No Brasil, a multinacional VALE tem vários projetos mineiros em curso, sendo o principal o Carajás Serra Sul, na Floresta Nacional de Carajás (Pará). No território dos Xikrin do Cateté, existem catorze fábricas da VALE com impactos muito elevados nos ecossistemas naturais e nas comunidades locais.
As mulheres, entre outras pessoas em risco, são particularmente exploradas e subordinadas. Esta situação, de acordo com um estudo recente, é muito comum no caso de vários megaprojetos na América Latina.
A Articulação Internacional dos Atingidos e Atingidas pela Vale (AIAAV) é uma rede de solidariedade que, desde 2009, reúne diferentes organizações de todo o mundo contra os impactos socioecológicos das multinacionais.
Para melhor compreender estas estratégias de dominação económica sobre o habitat humano e a natureza, parece útil recorrer ao conceito de defuturing introduzido pelo filósofo Tony Fry. Segundo este académico, defuturing significa remover o futuro da superfície de representação do presente. Significa retirar da imaginação pública as consequências que poderão um dia surgir de práticas social e ecologicamente insustentáveis. No entanto, diz-nos Fry, mesmo que as ações do presente sejam ofuscadas pelo poder político e económico, os efeitos da colonização no futuro das populações são já um facto. Conhecer a direção para onde conduzem as nossas ações e os limites para além dos quais os humanos não devem ir é importante para termos consciência daquilo que temos o poder de destruir e daquilo que temos capacidade de criar.

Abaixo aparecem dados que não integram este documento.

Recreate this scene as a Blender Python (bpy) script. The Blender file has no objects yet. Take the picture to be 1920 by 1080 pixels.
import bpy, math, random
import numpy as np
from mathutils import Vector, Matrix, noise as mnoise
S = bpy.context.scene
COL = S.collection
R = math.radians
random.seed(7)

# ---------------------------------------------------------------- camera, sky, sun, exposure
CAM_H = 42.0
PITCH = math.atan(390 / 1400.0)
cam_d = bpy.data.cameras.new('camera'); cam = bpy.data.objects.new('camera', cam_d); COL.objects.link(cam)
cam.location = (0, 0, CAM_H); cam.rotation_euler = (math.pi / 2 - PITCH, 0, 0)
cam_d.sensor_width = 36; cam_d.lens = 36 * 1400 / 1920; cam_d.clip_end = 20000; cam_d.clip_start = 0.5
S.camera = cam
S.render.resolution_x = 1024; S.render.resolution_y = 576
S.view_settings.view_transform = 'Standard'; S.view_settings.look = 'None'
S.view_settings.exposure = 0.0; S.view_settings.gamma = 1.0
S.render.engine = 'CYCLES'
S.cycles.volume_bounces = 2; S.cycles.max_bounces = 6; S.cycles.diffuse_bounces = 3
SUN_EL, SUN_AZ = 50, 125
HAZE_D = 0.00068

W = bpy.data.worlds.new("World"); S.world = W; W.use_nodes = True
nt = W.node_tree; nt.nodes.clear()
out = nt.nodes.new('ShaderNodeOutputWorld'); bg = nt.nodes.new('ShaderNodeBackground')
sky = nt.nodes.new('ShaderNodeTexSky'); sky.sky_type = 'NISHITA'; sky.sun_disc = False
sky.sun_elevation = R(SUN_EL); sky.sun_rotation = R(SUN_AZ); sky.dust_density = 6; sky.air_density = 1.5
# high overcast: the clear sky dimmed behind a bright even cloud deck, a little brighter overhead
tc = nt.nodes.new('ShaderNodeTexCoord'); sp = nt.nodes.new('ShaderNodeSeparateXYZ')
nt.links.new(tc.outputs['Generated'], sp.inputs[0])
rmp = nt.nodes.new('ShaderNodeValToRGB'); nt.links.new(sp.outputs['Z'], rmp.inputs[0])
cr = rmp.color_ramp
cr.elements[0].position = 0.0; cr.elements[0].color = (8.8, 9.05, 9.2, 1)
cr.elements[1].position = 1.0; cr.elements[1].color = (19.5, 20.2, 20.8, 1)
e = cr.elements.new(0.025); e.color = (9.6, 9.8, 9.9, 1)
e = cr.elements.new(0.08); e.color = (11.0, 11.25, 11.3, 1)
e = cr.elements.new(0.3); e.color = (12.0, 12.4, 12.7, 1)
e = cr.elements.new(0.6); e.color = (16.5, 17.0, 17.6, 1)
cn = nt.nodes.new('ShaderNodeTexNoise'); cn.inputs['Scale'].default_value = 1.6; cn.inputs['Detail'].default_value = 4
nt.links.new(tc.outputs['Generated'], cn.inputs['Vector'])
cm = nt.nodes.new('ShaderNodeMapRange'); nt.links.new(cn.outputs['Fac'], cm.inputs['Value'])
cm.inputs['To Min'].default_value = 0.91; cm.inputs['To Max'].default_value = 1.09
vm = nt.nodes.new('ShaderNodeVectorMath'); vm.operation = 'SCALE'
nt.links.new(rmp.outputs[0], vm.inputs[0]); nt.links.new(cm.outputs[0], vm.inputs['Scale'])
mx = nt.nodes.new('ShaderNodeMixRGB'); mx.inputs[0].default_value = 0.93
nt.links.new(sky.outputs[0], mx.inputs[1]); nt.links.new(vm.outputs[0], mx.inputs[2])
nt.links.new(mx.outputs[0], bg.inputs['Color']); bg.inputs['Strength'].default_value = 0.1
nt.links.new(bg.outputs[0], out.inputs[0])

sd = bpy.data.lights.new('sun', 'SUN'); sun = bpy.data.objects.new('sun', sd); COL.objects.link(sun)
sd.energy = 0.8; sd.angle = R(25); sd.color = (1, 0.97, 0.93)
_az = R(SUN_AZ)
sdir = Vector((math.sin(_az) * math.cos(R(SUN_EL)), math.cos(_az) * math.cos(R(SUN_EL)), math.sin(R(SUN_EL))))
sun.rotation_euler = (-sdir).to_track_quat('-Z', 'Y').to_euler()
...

Um caso de racismo ambiental
“A vontade dos cidadãos de Trieste venceu. Nunca se viu um céu assim em Servola”. Com estas declarações, o então Ministro do Desenvolvimento Económico, Stefano Patuanelli, comentou o encerramento da área quente da siderurgia de Trieste, a 9 de abril de 2020. Esta não foi a primeira vez que o governo italiano interveio para proteger as populações do Norte de Itália afetadas pelos efeitos da poluição industrial. Já em 2005, um acordo entre o grupo Riva e as instituições tinha sancionado o encerramento da zona quente ILVA de Cornigliano, por ter sido declarada incompatível com a vida humana. Na sequência desta decisão controversa, toda a produção quente de Génova foi transferida para Taranto. Taranto, como é sabido, é a sede da maior siderurgia da Europa. O facto de o processo do ex-ILVA em Taranto ser considerado racismo ambiental pode ser lido nas 3700 páginas que fundamentam o acórdão Ambiente svenduto. Segundo o Tribunal de Taranto, a gestão da siderurgia é muito semelhante aos casos de racismo ambiental de que falava na altura o Reverendo Chavis. Taranto, tal como as zonas de África, foi identificada como um lugar dispensável, uma zona economicamente atrasada onde se podia instalar uma fábrica com um impacto poluente muito elevado. A transferência da produção de Génova para Taranto mostra claramente como a vida de um cidadão do Norte é mais importante para o estado italiano do que a vida de um habitante do Sul de Itália.